Start of Source material

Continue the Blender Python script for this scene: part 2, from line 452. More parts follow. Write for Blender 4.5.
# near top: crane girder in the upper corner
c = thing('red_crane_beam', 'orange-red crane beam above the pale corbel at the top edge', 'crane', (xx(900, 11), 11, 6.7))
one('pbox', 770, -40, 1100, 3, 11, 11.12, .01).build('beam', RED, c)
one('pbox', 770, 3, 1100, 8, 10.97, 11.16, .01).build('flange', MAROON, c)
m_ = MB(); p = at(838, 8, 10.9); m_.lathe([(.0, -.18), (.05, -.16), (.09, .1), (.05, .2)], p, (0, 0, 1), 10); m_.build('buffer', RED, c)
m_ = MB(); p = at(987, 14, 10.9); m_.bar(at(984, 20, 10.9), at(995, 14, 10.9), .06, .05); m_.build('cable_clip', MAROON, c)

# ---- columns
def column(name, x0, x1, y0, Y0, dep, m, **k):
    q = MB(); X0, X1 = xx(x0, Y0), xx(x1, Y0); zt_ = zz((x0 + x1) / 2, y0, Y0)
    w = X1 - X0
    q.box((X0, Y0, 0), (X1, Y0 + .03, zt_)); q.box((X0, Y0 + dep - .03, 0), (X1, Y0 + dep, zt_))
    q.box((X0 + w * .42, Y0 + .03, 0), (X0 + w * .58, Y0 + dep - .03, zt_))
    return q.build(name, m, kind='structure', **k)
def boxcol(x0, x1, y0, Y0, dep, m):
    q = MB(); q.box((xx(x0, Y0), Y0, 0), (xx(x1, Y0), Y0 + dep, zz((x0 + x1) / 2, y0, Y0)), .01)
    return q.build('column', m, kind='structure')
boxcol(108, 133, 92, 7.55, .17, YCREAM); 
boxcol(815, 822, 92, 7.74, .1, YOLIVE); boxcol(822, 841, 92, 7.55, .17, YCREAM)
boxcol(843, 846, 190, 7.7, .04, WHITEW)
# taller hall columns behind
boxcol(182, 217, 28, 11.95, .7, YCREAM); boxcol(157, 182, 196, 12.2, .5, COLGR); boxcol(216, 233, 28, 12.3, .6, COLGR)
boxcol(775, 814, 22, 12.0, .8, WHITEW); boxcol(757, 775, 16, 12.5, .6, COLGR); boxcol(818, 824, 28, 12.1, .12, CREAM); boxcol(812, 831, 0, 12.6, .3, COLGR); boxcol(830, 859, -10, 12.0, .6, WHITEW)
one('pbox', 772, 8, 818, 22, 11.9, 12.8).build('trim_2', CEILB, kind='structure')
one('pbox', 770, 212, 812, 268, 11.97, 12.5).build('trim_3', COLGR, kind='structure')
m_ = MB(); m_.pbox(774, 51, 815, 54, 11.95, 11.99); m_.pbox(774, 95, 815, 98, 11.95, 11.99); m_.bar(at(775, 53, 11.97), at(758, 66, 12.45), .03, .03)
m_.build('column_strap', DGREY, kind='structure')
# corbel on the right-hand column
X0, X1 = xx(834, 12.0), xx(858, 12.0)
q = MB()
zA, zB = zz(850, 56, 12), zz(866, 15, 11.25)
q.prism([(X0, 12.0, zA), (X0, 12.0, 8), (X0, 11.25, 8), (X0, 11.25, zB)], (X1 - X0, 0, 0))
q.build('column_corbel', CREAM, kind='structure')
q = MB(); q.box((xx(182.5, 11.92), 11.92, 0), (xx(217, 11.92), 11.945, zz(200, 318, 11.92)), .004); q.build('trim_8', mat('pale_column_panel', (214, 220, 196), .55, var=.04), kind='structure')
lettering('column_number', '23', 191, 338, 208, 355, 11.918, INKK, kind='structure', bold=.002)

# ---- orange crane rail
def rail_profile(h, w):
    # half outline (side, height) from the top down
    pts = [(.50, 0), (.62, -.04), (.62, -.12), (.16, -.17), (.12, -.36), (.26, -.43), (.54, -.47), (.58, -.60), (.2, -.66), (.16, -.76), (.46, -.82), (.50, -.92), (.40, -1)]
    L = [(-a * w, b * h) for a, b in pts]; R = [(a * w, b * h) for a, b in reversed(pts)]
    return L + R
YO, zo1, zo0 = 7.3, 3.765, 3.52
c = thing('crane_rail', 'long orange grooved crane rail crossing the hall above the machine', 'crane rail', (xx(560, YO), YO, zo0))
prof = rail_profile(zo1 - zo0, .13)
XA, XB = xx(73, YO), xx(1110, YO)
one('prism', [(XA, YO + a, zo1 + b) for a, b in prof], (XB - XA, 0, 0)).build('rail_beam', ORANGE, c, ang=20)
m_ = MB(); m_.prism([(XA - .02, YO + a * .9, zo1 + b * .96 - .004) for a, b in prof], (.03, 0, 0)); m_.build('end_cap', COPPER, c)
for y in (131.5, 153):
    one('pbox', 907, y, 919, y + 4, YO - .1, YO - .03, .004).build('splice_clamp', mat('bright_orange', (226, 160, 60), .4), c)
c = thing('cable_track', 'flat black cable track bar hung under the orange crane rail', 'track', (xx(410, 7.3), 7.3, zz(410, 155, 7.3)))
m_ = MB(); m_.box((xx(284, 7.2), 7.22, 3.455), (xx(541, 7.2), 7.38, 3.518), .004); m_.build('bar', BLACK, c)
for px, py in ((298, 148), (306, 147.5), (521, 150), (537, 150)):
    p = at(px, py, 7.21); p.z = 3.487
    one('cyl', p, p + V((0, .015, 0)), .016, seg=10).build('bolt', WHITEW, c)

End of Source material

• _Given request_: Transcribe the material exactly as it reads.

• _Full response_:
Continue the Blender Python script for this scene: part 2, from line 452. More parts follow. Write for Blender 4.5.
# near top: crane girder in the upper corner
c = thing('red_crane_beam', 'orange-red crane beam above the pale corbel at the top edge', 'crane', (xx(900, 11), 11, 6.7))
one('pbox', 770, -40, 1100, 3, 11, 11.12, .01).build('beam', RED, c)
one('pbox', 770, 3, 1100, 8, 10.97, 11.16, .01).build('flange', MAROON, c)
m_ = MB(); p = at(838, 8, 10.9); m_.lathe([(.0, -.18), (.05, -.16), (.09, .1), (.05, .2)], p, (0, 0, 1), 10); m_.build('buffer', RED, c)
m_ = MB(); p = at(987, 14, 10.9); m_.bar(at(984, 20, 10.9), at(995, 14, 10.9), .06, .05); m_.build('cable_clip', MAROON, c)

# ---- columns
def column(name, x0, x1, y0, Y0, dep, m, **k):
    q = MB(); X0, X1 = xx(x0, Y0), xx(x1, Y0); zt_ = zz((x0 + x1) / 2, y0, Y0)
    w = X1 - X0
    q.box((X0, Y0, 0), (X1, Y0 + .03, zt_)); q.box((X0, Y0 + dep - .03, 0), (X1, Y0 + dep, zt_))
    q.box((X0 + w * .42, Y0 + .03, 0), (X0 + w * .58, Y0 + dep - .03, zt_))
    return q.build(name, m, kind='structure', **k)
def boxcol(x0, x1, y0, Y0, dep, m):
    q = MB(); q.box((xx(x0, Y0), Y0, 0), (xx(x1, Y0), Y0 + dep, zz((x0 + x1) / 2, y0, Y0)), .01)
    return q.build('column', m, kind='structure')
boxcol(108, 133, 92, 7.55, .17, YCREAM); 
boxcol(815, 822, 92, 7.74, .1, YOLIVE); boxcol(822, 841, 92, 7.55, .17, YCREAM)
boxcol(843, 846, 190, 7.7, .04, WHITEW)
# taller hall columns behind
boxcol(182, 217, 28, 11.95, .7, YCREAM); boxcol(157, 182, 196, 12.2, .5, COLGR); boxcol(216, 233, 28, 12.3, .6, COLGR)
boxcol(775, 814, 22, 12.0, .8, WHITEW); boxcol(757, 775, 16, 12.5, .6, COLGR); boxcol(818, 824, 28, 12.1, .12, CREAM); boxcol(812, 831, 0, 12.6, .3, COLGR); boxcol(830, 859, -10, 12.0, .6, WHITEW)
one('pbox', 772, 8, 818, 22, 11.9, 12.8).build('trim_2', CEILB, kind='structure')
one('pbox', 770, 212, 812, 268, 11.97, 12.5).build('trim_3', COLGR, kind='structure')
m_ = MB(); m_.pbox(774, 51, 815, 54, 11.95, 11.99); m_.pbox(774, 95, 815, 98, 11.95, 11.99); m_.bar(at(775, 53, 11.97), at(758, 66, 12.45), .03, .03)
m_.build('column_strap', DGREY, kind='structure')
# corbel on the right-hand column
X0, X1 = xx(834, 12.0), xx(858, 12.0)
q = MB()
zA, zB = zz(850, 56, 12), zz(866, 15, 11.25)
q.prism([(X0, 12.0, zA), (X0, 12.0, 8), (X0, 11.25, 8), (X0, 11.25, zB)], (X1 - X0, 0, 0))
q.build('column_corbel', CREAM, kind='structure')
q = MB(); q.box((xx(182.5, 11.92), 11.92, 0), (xx(217, 11.92), 11.945, zz(200, 318, 11.92)), .004); q.build('trim_8', mat('pale_column_panel', (214, 220, 196), .55, var=.04), kind='structure')
lettering('column_number', '23', 191, 338, 208, 355, 11.918, INKK, kind='structure', bold=.002)

# ---- orange crane rail
def rail_profile(h, w):
    # half outline (side, height) from the top down
    pts = [(.50, 0), (.62, -.04), (.62, -.12), (.16, -.17), (.12, -.36), (.26, -.43), (.54, -.47), (.58, -.60), (.2, -.66), (.16, -.76), (.46, -.82), (.50, -.92), (.40, -1)]
    L = [(-a * w, b * h) for a, b in pts]; R = [(a * w, b * h) for a, b in reversed(pts)]
    return L + R
YO, zo1, zo0 = 7.3, 3.765, 3.52
c = thing('crane_rail', 'long orange grooved crane rail crossing the hall above the machine', 'crane rail', (xx(560, YO), YO, zo0))
prof = rail_profile(zo1 - zo0, .13)
XA, XB = xx(73, YO), xx(1110, YO)
one('prism', [(XA, YO + a, zo1 + b) for a, b in prof], (XB - XA, 0, 0)).build('rail_beam', ORANGE, c, ang=20)
m_ = MB(); m_.prism([(XA - .02, YO + a * .9, zo1 + b * .96 - .004) for a, b in prof], (.03, 0, 0)); m_.build('end_cap', COPPER, c)
for y in (131.5, 153):
    one('pbox', 907, y, 919, y + 4, YO - .1, YO - .03, .004).build('splice_clamp', mat('bright_orange', (226, 160, 60), .4), c)
c = thing('cable_track', 'flat black cable track bar hung under the orange crane rail', 'track', (xx(410, 7.3), 7.3, zz(410, 155, 7.3)))
m_ = MB(); m_.box((xx(284, 7.2), 7.22, 3.455), (xx(541, 7.2), 7.38, 3.518), .004); m_.build('bar', BLACK, c)
for px, py in ((298, 148), (306, 147.5), (521, 150), (537, 150)):
    p = at(px, py, 7.21); p.z = 3.487
    one('cyl', p, p + V((0, .015, 0)), .016, seg=10).build('bolt', WHITEW, c)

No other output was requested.